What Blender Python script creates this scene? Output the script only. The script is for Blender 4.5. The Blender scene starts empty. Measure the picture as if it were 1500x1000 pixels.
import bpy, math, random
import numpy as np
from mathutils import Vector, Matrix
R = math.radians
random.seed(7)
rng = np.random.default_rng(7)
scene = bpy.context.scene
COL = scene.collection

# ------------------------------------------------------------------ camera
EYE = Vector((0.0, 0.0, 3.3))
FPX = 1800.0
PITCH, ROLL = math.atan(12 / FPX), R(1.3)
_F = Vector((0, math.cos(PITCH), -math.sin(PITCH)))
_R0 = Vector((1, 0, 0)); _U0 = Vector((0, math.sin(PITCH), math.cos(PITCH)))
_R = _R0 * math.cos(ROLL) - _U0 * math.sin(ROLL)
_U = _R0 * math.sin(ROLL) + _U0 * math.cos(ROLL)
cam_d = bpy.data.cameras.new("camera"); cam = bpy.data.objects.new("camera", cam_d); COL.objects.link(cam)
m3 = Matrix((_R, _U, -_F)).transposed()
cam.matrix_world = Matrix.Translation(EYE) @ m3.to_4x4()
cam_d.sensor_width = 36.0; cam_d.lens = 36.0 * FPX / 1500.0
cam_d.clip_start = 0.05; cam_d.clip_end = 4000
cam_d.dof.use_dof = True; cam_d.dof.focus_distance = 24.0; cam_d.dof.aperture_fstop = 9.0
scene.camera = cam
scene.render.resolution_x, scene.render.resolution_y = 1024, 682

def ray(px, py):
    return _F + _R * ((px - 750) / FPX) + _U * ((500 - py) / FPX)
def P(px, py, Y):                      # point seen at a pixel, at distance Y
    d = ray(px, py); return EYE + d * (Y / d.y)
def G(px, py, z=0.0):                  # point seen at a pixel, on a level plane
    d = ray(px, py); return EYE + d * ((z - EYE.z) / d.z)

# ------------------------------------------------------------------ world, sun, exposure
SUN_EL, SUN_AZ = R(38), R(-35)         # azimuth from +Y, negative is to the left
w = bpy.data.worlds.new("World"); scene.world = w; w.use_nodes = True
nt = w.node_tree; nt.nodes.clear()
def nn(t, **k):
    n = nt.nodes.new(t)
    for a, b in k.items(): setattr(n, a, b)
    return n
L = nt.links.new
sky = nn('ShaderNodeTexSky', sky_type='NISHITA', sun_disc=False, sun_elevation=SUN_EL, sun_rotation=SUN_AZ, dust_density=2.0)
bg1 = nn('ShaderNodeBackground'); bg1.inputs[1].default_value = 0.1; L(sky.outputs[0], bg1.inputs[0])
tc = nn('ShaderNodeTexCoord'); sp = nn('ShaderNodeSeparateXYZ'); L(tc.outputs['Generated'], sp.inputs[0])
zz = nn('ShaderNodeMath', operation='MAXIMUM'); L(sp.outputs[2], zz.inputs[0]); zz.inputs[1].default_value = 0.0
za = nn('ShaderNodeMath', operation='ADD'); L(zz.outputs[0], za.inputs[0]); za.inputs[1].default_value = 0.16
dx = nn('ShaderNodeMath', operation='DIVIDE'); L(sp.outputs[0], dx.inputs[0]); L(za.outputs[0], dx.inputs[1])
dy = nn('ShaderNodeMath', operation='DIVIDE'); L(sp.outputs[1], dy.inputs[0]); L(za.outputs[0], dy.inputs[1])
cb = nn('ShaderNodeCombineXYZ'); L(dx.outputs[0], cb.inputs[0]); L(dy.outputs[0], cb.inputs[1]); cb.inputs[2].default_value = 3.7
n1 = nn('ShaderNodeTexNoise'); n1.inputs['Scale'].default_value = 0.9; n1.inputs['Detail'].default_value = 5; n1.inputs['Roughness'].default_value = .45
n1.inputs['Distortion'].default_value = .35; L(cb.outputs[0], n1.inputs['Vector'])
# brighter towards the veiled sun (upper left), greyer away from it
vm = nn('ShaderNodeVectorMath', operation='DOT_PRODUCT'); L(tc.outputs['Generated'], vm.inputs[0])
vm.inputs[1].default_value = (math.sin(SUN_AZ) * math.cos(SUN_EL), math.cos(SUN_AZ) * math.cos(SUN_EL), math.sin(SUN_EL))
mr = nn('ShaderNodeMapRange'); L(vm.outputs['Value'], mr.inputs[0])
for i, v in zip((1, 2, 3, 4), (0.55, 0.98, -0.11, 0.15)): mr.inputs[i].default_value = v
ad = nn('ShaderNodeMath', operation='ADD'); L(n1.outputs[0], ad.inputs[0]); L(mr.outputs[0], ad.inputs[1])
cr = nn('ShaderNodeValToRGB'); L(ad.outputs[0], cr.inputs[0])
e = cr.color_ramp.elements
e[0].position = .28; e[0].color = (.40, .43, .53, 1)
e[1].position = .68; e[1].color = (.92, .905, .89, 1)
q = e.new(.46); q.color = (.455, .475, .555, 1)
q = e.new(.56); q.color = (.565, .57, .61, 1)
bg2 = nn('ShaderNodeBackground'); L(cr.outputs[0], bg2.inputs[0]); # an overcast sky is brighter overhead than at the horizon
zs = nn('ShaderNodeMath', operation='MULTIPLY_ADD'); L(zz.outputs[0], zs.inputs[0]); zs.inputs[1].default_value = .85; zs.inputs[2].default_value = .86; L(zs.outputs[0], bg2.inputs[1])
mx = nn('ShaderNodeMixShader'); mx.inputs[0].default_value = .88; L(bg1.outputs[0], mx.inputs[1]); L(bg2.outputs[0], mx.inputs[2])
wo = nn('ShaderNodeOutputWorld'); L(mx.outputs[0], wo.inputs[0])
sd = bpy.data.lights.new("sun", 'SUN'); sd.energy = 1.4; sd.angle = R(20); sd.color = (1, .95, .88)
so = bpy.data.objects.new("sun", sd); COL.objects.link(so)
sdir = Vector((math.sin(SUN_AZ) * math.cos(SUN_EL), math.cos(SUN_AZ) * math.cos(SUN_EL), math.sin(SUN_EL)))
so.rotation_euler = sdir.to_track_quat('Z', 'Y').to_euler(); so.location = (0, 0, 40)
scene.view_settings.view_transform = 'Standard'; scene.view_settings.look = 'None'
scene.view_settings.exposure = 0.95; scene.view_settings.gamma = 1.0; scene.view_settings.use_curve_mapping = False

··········

Instructions for the task
Return each line of the data exactly as written above.

Solution to this problem
What Blender Python script creates this scene? Output the script only. The script is for Blender 4.5. The Blender scene starts empty. Measure the picture as if it were 1500x1000 pixels.
import bpy, math, random
import numpy as np
from mathutils import Vector, Matrix
R = math.radians
random.seed(7)
rng = np.random.default_rng(7)
scene = bpy.context.scene
COL = scene.collection

# ------------------------------------------------------------------ camera
EYE = Vector((0.0, 0.0, 3.3))
FPX = 1800.0
PITCH, ROLL = math.atan(12 / FPX), R(1.3)
_F = Vector((0, math.cos(PITCH), -math.sin(PITCH)))
_R0 = Vector((1, 0, 0)); _U0 = Vector((0, math.sin(PITCH), math.cos(PITCH)))
_R = _R0 * math.cos(ROLL) - _U0 * math.sin(ROLL)
_U = _R0 * math.sin(ROLL) + _U0 * math.cos(ROLL)
cam_d = bpy.data.cameras.new("camera"); cam = bpy.data.objects.new("camera", cam_d); COL.objects.link(cam)
m3 = Matrix((_R, _U, -_F)).transposed()
cam.matrix_world = Matrix.Translation(EYE) @ m3.to_4x4()
cam_d.sensor_width = 36.0; cam_d.lens = 36.0 * FPX / 1500.0
cam_d.clip_start = 0.05; cam_d.clip_end = 4000
cam_d.dof.use_dof = True; cam_d.dof.focus_distance = 24.0; cam_d.dof.aperture_fstop = 9.0
scene.camera = cam
scene.render.resolution_x, scene.render.resolution_y = 1024, 682

def ray(px, py):
    return _F + _R * ((px - 750) / FPX) + _U * ((500 - py) / FPX)
def P(px, py, Y):                      # point seen at a pixel, at distance Y
    d = ray(px, py); return EYE + d * (Y / d.y)
def G(px, py, z=0.0):                  # point seen at a pixel, on a level plane
    d = ray(px, py); return EYE + d * ((z - EYE.z) / d.z)

# ------------------------------------------------------------------ world, sun, exposure
SUN_EL, SUN_AZ = R(38), R(-35)         # azimuth from +Y, negative is to the left
w = bpy.data.worlds.new("World"); scene.world = w; w.use_nodes = True
nt = w.node_tree; nt.nodes.clear()
def nn(t, **k):
    n = nt.nodes.new(t)
    for a, b in k.items(): setattr(n, a, b)
    return n
L = nt.links.new
sky = nn('ShaderNodeTexSky', sky_type='NISHITA', sun_disc=False, sun_elevation=SUN_EL, sun_rotation=SUN_AZ, dust_density=2.0)
bg1 = nn('ShaderNodeBackground'); bg1.inputs[1].default_value = 0.1; L(sky.outputs[0], bg1.inputs[0])
tc = nn('ShaderNodeTexCoord'); sp = nn('ShaderNodeSeparateXYZ'); L(tc.outputs['Generated'], sp.inputs[0])
zz = nn('ShaderNodeMath', operation='MAXIMUM'); L(sp.outputs[2], zz.inputs[0]); zz.inputs[1].default_value = 0.0
za = nn('ShaderNodeMath', operation='ADD'); L(zz.outputs[0], za.inputs[0]); za.inputs[1].default_value = 0.16
dx = nn('ShaderNodeMath', operation='DIVIDE'); L(sp.outputs[0], dx.inputs[0]); L(za.outputs[0], dx.inputs[1])
dy = nn('ShaderNodeMath', operation='DIVIDE'); L(sp.outputs[1], dy.inputs[0]); L(za.outputs[0], dy.inputs[1])
cb = nn('ShaderNodeCombineXYZ'); L(dx.outputs[0], cb.inputs[0]); L(dy.outputs[0], cb.inputs[1]); cb.inputs[2].default_value = 3.7
n1 = nn('ShaderNodeTexNoise'); n1.inputs['Scale'].default_value = 0.9; n1.inputs['Detail'].default_value = 5; n1.inputs['Roughness'].default_value = .45
n1.inputs['Distortion'].default_value = .35; L(cb.outputs[0], n1.inputs['Vector'])
# brighter towards the veiled sun (upper left), greyer away from it
vm = nn('ShaderNodeVectorMath', operation='DOT_PRODUCT'); L(tc.outputs['Generated'], vm.inputs[0])
vm.inputs[1].default_value = (math.sin(SUN_AZ) * math.cos(SUN_EL), math.cos(SUN_AZ) * math.cos(SUN_EL), math.sin(SUN_EL))
mr = nn('ShaderNodeMapRange'); L(vm.outputs['Value'], mr.inputs[0])
for i, v in zip((1, 2, 3, 4), (0.55, 0.98, -0.11, 0.15)): mr.inputs[i].default_value = v
ad = nn('ShaderNodeMath', operation='ADD'); L(n1.outputs[0], ad.inputs[0]); L(mr.outputs[0], ad.inputs[1])
cr = nn('ShaderNodeValToRGB'); L(ad.outputs[0], cr.inputs[0])
e = cr.color_ramp.elements
e[0].position = .28; e[0].color = (.40, .43, .53, 1)
e[1].position = .68; e[1].color = (.92, .905, .89, 1)
q = e.new(.46); q.color = (.455, .475, .555, 1)
q = e.new(.56); q.color = (.565, .57, .61, 1)
bg2 = nn('ShaderNodeBackground'); L(cr.outputs[0], bg2.inputs[0]); # an overcast sky is brighter overhead than at the horizon
zs = nn('ShaderNodeMath', operation='MULTIPLY_ADD'); L(zz.outputs[0], zs.inputs[0]); zs.inputs[1].default_value = .85; zs.inputs[2].default_value = .86; L(zs.outputs[0], bg2.inputs[1])
mx = nn('ShaderNodeMixShader'); mx.inputs[0].default_value = .88; L(bg1.outputs[0], mx.inputs[1]); L(bg2.outputs[0], mx.inputs[2])
wo = nn('ShaderNodeOutputWorld'); L(mx.outputs[0], wo.inputs[0])
sd = bpy.data.lights.new("sun", 'SUN'); sd.energy = 1.4; sd.angle = R(20); sd.color = (1, .95, .88)
so = bpy.data.objects.new("sun", sd); COL.objects.link(so)
sdir = Vector((math.sin(SUN_AZ) * math.cos(SUN_EL), math.cos(SUN_AZ) * math.cos(SUN_EL), math.sin(SUN_EL)))
so.rotation_euler = sdir.to_track_quat('Z', 'Y').to_euler(); so.location = (0, 0, 40)
scene.view_settings.view_transform = 'Standard'; scene.view_settings.look = 'None'
scene.view_settings.exposure = 0.95; scene.view_settings.gamma = 1.0; scene.view_settings.use_curve_mapping = False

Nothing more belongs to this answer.